Friday, August 24, 2007

The Roosevelt Women by Betty Boyd Caroli

This is a simply wonderful book for what it tells us both about the women of the Roosevelt clan and the men. Caroli’s story lends great insight to both Theodore and Franklin Roosevelt and the relationship between the two.

The book is set up as a series of smaller books, each one on a particular Roosevelt woman. The great thing is how Caroli connects these women to each other and to the politics of the time. It is interesting to see how different these women were as well as similar. For many of them, their most important relationships with men (outside their brothers/fathers) were not their husbands. Bamie, Corinne and Alice’s husbands all take a backseat to other men – often the political magnets of the day. Not that scandal haunted any of these women (except Alice, who courted it). There were some genuine love matches – Edith and Theodore really had a strong, passionate marriage.

Caroli begins with Theodore Roosevelt’s mother, Mittie (you can also see a post by EHT on this topic). Mittie is often an overlooked figure and this book brings out who she was and why. It also gives great insight to the childhood of TR and how the Civil War affected him quite differently than you’d expect. Mittie’s sister, Anna Gracie, is also a huge force in the life of the young Roosevelts and we see this chapter.

Then Caroli covers TR’s sisters: Bamie Roosevelt Cowles and Corrine Roosevelt Robinson. Both these women played down their role in their brother’s political life, but this book shows how involved they actually were. Both these women contributed greatly to the political future of the US. These women were also the models for the next generation and where they went for advice and help.

The fourth “book” talks about Edith Roosevelt (TR’s wife) and Sara Delano Roosevelt (Franklin’s mother). What is interesting here is the comparisons that Caroli draws between these two women. Edith was seen as the perfect wife and companion while Sara was vilified as the evil mother-in-law. Yet Caroli manages to show them as real women, beyond that basic stereotype. I especially find it interesting how involved Sara was in creating the woman we know as Eleanor Roosevelt. Eleanor, in the beginning of her marriage, needed the advice and guidance of the older woman, although she would later outgrow it, hence the later picture of Sara.

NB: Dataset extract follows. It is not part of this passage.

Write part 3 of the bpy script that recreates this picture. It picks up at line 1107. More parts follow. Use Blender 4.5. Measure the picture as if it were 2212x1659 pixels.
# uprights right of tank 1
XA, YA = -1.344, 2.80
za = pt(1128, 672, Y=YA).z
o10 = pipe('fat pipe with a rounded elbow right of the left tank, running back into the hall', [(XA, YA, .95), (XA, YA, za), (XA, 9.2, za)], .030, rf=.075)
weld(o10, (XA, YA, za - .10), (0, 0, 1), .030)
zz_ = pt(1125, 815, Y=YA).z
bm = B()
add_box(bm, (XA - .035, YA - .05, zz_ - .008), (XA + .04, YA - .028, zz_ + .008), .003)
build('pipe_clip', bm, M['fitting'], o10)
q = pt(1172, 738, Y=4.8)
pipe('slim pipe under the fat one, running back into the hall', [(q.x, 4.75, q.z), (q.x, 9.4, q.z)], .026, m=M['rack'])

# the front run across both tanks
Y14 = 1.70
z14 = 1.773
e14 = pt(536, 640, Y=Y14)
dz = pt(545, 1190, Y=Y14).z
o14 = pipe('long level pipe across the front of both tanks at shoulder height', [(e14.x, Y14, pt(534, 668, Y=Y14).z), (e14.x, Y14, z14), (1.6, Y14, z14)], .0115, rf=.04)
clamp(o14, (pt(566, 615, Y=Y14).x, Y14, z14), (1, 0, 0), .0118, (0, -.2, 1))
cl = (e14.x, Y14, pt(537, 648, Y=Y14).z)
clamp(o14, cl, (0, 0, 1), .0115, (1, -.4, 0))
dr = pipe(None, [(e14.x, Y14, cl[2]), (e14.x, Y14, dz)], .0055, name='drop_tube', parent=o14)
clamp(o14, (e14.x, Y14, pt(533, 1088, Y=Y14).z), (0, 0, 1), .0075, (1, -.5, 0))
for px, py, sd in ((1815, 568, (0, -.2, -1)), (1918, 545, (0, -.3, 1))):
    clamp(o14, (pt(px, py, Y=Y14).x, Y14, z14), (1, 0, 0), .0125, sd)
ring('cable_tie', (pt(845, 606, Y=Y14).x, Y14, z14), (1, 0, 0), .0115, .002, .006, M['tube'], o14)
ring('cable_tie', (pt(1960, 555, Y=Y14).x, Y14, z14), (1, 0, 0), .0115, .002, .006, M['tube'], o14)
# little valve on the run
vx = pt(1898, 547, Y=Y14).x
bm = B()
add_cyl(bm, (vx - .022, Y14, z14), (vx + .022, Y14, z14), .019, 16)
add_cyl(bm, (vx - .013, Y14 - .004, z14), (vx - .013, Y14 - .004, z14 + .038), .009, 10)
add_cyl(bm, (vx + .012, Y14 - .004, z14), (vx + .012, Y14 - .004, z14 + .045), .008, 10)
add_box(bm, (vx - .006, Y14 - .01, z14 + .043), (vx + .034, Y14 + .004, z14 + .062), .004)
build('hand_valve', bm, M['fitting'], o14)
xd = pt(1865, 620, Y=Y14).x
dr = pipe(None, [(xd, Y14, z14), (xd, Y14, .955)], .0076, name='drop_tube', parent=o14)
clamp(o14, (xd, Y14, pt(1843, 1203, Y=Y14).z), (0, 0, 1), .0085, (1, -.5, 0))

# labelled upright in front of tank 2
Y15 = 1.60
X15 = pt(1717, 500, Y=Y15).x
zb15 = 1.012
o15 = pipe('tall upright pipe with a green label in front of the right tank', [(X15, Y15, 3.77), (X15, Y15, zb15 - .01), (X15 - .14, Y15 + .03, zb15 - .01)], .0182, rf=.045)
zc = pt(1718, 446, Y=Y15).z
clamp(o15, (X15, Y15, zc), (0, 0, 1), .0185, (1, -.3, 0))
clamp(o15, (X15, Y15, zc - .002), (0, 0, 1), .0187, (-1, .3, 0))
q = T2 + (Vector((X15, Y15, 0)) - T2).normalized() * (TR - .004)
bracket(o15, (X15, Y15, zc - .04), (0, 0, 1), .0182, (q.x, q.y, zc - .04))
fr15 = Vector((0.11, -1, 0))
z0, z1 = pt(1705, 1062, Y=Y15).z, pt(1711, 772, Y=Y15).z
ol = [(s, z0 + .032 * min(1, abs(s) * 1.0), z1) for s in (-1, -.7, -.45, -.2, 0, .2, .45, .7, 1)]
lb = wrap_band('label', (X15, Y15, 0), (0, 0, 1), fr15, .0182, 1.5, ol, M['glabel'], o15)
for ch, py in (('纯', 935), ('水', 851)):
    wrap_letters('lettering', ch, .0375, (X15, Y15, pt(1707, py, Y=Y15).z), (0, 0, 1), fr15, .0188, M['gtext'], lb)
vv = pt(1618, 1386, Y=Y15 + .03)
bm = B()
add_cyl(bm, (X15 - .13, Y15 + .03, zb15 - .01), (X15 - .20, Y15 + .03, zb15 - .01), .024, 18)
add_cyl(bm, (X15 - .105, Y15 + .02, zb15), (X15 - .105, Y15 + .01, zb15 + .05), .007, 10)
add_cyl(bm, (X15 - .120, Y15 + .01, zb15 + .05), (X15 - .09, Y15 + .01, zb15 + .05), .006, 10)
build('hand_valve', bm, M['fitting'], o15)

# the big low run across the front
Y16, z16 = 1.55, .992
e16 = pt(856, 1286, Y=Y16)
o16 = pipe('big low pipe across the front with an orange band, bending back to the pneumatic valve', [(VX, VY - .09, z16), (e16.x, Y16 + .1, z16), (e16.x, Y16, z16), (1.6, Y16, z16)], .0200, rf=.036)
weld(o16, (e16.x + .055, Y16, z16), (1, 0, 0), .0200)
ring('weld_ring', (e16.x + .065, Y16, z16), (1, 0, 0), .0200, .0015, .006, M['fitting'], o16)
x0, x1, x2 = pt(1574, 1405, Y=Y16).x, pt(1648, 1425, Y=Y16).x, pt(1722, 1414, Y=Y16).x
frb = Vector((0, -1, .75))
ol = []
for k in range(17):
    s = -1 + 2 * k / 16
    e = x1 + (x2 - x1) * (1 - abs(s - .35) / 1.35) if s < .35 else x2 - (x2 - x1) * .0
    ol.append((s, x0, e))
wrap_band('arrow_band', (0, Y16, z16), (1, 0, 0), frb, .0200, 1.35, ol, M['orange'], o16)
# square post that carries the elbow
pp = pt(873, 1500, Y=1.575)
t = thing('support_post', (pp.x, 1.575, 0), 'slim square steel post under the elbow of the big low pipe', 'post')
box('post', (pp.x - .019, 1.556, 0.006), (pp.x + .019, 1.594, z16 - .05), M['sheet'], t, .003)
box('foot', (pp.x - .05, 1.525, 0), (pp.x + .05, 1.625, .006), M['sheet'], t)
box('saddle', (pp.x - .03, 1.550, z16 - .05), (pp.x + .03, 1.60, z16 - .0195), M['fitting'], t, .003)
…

Then Caroli covers Eleanor Roosevelt, but here it is interesting to see the background to the political life we know so well. Eleanor, although Franklin’s wife, is also Theodore’s niece (the daughter of his brother, Elliot) and connected to both sides of the family. With this generation we see the split between the “Theodores” and “Franklins” politically and then moreorless socially (although there is never a complete severing of ties). Theodore’s family had always been staunch Republicans, but Franklin was going to be the golden boy of the Democratic party, which would rub hard on the “Theodores.”

Next we see another niece of TR’s, Corinney Alsop [her name is Corinne, but the family called her Corinney and to distinguish mother and daughter, Caroli does as well], the daughter of his sister Corinne. Corinney followed in her mother’s shoes as a political speaker and activist, even serving in political office herself (one of the few to do so and the only of this generation). Corinney also kept some of the best relationships with the “Franklins” and even voted for him at one point.

Finally we cover TR’s daughters: Alice and Ethel in the last two sections. Ethel’s life revolved around family and her activities more confined than some of her cousins. Alice, while not an activist in any sense, was one of the best known figures of Washington for her outrageous behavior and tongue. Alice would literally say anything. The stark contrast between these two sisters is brought out as we see Ethel as the more dutiful and responsible and Alice as the butterfly, always seeking attention, yet these two were constant friends throughout their long lives.

This book is definitely worth your attention for several reasons. First, it showcases these oft-overlooked political figures of the Roosevelt clan. Second, it gives new insight to the men who rose to political heights on the shoulders of these women. Lastly, it is just plain entertaining and well-written – a completely enjoyable read.